* START Data supplied *

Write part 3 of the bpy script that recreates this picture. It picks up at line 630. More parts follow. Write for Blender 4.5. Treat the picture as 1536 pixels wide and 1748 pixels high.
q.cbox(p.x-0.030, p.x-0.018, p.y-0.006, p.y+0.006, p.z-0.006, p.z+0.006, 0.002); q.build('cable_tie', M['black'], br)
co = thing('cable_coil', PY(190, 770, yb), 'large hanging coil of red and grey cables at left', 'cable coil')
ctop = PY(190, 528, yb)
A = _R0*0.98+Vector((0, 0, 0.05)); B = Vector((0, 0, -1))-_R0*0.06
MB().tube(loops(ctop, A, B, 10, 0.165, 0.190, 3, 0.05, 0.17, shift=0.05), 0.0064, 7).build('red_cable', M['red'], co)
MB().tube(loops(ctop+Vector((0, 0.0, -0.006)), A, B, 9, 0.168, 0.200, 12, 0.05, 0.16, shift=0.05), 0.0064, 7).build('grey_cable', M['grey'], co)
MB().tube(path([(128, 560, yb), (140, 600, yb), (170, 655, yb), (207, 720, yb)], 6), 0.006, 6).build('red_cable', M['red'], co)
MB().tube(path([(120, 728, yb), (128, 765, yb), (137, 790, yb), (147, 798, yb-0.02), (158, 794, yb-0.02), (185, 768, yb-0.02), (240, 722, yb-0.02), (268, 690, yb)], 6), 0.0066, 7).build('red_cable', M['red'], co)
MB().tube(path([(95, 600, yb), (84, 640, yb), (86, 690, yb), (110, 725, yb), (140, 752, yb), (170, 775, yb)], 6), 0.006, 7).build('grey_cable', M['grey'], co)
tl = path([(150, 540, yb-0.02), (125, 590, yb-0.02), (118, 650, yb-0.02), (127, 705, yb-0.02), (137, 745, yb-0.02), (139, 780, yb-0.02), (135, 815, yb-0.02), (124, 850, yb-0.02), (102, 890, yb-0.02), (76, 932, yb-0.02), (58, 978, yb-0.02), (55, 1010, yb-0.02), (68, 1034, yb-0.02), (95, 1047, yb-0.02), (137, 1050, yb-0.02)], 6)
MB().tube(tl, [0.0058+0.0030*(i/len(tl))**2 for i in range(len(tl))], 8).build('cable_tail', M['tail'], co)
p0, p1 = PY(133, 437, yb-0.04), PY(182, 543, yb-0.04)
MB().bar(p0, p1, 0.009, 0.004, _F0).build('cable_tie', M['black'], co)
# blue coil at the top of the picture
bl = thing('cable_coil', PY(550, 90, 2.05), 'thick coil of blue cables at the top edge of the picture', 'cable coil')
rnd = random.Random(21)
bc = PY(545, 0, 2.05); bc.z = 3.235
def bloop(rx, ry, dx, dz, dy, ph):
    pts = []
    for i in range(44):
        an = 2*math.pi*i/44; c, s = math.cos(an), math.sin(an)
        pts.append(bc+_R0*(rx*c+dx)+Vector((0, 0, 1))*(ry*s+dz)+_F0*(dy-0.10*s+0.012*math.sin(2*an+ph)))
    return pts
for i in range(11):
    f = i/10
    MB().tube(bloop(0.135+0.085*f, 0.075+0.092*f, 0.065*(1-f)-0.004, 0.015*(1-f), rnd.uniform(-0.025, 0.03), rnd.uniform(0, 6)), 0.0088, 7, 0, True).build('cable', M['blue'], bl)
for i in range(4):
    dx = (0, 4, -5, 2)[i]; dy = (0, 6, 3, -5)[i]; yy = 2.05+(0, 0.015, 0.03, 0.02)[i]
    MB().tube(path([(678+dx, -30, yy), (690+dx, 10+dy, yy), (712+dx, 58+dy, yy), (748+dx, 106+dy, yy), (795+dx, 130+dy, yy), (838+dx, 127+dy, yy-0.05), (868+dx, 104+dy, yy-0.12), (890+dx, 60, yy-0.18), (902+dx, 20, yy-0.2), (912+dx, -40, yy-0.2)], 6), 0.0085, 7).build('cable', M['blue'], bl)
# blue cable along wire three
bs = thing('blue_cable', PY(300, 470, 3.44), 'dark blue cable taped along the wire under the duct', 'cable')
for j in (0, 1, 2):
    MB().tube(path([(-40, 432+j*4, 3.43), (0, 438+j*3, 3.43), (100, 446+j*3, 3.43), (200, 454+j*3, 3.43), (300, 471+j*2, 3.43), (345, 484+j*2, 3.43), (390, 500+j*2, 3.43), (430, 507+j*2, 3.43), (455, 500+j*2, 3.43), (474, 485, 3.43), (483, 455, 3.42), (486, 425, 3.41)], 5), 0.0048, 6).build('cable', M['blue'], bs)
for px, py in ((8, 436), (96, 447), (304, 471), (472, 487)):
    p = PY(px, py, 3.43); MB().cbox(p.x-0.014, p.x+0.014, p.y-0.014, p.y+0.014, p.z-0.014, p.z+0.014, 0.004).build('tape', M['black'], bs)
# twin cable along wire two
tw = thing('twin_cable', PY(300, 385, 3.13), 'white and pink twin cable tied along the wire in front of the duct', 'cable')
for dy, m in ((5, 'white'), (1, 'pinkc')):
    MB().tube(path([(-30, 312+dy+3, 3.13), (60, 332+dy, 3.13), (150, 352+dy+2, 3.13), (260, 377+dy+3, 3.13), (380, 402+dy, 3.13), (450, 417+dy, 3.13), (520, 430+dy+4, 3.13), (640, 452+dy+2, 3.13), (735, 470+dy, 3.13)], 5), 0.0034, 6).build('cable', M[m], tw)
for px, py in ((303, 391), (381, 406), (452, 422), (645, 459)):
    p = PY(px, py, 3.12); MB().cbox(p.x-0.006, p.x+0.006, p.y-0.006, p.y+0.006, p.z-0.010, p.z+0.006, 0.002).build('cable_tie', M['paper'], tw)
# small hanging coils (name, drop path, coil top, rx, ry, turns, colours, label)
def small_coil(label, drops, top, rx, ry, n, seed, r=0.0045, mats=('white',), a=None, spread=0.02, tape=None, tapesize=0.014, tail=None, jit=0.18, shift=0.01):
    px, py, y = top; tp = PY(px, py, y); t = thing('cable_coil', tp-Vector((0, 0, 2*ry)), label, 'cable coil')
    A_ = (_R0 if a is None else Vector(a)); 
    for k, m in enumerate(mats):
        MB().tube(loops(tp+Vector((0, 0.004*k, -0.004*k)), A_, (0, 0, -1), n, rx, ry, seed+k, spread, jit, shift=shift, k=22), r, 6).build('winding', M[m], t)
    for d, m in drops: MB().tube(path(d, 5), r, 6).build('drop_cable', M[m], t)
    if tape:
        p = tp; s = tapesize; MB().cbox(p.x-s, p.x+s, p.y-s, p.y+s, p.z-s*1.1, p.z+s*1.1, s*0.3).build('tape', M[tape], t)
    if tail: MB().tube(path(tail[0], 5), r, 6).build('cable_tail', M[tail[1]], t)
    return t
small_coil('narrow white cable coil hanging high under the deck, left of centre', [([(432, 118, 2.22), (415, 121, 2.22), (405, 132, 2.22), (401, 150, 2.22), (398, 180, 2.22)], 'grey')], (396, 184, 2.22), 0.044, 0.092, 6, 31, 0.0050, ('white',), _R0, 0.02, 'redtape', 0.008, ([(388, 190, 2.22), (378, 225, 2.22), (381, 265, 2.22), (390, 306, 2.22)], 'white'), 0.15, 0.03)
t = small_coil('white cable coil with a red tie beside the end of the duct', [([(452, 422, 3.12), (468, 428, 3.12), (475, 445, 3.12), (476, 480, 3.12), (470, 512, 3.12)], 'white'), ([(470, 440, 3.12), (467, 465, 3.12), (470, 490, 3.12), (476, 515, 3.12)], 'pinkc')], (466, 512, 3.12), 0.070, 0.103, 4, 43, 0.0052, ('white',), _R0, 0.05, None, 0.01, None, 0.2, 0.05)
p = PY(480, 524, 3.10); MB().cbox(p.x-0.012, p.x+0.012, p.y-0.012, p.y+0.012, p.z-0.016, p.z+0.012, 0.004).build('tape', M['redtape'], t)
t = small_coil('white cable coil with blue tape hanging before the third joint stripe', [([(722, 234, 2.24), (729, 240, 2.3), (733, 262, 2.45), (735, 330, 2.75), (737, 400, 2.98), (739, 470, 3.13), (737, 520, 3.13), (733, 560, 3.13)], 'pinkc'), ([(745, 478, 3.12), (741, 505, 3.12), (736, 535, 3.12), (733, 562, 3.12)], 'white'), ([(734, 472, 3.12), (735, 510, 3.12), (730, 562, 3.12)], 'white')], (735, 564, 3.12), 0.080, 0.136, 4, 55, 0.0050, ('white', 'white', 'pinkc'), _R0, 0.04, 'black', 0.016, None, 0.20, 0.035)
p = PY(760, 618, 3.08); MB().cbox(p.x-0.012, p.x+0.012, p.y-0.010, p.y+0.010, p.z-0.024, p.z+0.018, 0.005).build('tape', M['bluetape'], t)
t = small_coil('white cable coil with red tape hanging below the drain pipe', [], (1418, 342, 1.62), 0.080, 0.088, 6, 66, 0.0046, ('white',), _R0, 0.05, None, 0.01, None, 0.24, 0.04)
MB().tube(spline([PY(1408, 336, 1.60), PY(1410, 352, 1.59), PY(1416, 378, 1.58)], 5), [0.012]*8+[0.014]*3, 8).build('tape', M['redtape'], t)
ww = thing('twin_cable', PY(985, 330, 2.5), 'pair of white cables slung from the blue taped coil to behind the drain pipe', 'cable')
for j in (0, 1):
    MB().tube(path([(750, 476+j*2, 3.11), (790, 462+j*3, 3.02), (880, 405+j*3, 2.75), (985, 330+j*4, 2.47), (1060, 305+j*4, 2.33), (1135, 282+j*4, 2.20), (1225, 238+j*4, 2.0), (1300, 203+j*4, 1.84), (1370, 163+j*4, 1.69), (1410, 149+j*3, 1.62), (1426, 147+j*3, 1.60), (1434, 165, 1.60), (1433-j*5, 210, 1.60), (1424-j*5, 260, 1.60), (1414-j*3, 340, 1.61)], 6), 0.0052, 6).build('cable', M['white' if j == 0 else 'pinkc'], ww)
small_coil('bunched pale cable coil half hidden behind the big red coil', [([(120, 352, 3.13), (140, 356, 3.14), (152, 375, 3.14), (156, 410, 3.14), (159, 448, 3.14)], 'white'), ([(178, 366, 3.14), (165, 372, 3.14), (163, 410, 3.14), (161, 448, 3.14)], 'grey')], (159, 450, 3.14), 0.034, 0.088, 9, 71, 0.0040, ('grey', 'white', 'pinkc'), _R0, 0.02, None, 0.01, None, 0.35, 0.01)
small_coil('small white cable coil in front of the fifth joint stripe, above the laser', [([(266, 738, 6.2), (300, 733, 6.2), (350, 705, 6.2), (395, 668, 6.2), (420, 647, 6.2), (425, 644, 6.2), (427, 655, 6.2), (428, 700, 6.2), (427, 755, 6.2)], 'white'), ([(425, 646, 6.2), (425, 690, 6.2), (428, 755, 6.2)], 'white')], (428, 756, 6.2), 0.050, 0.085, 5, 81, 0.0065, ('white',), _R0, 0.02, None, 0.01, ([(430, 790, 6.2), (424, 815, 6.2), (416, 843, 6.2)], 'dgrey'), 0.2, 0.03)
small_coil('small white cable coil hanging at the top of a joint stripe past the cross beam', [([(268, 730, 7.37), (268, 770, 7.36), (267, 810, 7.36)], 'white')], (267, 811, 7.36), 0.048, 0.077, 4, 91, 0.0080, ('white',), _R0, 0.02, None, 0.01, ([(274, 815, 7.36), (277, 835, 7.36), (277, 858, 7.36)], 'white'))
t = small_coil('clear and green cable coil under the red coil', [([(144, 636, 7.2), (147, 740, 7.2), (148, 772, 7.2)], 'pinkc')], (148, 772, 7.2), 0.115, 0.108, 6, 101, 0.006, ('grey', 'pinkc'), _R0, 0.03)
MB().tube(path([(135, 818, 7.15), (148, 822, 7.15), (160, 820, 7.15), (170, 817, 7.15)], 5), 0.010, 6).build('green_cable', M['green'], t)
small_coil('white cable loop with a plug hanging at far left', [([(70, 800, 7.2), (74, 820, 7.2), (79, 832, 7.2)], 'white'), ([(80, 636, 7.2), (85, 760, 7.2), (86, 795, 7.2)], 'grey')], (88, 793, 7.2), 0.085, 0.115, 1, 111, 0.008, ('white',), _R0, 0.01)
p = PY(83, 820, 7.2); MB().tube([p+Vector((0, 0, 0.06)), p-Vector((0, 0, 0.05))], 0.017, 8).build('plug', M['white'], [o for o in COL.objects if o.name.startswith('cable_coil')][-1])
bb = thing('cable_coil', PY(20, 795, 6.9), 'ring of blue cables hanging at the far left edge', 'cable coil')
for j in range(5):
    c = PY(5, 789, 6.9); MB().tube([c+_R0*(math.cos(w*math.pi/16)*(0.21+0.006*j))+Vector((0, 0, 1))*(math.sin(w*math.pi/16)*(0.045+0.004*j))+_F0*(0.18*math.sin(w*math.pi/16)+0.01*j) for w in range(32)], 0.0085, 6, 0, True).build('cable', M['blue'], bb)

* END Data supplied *
* START Data supplied *

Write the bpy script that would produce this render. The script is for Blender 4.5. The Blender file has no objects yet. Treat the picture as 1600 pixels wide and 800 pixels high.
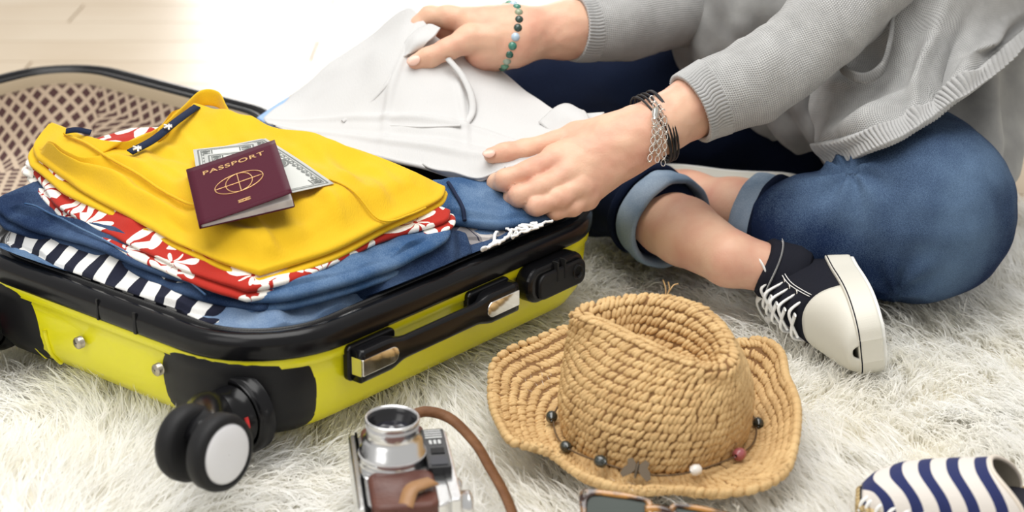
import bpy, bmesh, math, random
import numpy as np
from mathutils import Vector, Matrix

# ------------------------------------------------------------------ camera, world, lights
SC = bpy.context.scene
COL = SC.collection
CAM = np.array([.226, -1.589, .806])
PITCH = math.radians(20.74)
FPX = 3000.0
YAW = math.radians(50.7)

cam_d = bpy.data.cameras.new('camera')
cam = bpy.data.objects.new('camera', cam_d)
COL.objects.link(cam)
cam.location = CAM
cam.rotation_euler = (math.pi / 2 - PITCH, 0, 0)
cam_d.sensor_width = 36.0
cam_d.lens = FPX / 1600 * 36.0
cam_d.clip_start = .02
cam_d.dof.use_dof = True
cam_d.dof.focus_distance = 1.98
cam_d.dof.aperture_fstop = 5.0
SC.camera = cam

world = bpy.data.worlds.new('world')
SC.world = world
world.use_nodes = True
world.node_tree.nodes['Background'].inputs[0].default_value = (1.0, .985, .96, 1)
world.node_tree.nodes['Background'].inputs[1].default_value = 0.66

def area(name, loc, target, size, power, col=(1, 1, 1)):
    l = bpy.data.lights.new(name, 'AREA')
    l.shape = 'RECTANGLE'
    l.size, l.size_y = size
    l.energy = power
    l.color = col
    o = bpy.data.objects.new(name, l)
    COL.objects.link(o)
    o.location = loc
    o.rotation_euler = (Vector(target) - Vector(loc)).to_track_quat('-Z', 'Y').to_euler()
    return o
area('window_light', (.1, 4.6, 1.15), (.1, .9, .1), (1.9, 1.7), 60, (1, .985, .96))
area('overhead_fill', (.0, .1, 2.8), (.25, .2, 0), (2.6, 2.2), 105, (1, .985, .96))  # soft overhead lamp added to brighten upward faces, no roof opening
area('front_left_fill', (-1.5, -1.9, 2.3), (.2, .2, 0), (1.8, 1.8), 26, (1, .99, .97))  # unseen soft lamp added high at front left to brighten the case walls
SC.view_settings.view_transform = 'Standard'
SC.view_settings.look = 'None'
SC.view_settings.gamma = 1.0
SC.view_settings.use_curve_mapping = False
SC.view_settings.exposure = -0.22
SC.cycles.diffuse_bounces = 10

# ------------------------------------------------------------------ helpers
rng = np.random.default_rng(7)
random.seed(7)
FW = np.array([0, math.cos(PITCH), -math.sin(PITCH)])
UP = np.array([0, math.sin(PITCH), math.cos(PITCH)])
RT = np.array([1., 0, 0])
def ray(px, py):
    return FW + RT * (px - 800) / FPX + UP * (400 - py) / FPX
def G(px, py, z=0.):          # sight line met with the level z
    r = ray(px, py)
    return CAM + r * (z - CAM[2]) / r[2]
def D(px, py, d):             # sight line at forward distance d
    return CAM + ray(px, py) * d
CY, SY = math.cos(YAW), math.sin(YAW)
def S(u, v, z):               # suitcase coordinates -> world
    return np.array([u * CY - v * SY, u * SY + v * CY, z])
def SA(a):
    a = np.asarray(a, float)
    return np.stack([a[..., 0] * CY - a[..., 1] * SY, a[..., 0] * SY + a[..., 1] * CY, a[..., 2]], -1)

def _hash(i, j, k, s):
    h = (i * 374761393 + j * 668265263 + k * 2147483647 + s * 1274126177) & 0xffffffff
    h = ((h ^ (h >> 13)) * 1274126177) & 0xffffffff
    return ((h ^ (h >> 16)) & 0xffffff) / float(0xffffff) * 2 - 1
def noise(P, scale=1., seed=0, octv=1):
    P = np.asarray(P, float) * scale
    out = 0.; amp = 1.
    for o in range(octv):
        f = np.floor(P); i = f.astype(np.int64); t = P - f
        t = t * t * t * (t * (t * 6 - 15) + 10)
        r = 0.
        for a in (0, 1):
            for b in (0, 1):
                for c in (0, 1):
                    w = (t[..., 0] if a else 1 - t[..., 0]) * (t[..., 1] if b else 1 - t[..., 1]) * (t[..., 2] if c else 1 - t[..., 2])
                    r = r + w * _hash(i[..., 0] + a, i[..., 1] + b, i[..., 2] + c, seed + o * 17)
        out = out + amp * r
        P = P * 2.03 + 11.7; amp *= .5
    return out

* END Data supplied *

# [Description of the task]
Track down all lines above with the string "Write" and copy them.

# [Output below]
Write part 3 of the bpy script that recreates this picture. It picks up at line 630. More parts follow. Write for Blender 4.5. Treat the picture as 1536 pixels wide and 1748 pixels high.
Write the bpy script that would produce this render. The script is for Blender 4.5. The Blender file has no objects yet. Treat the picture as 1600 pixels wide and 800 pixels high.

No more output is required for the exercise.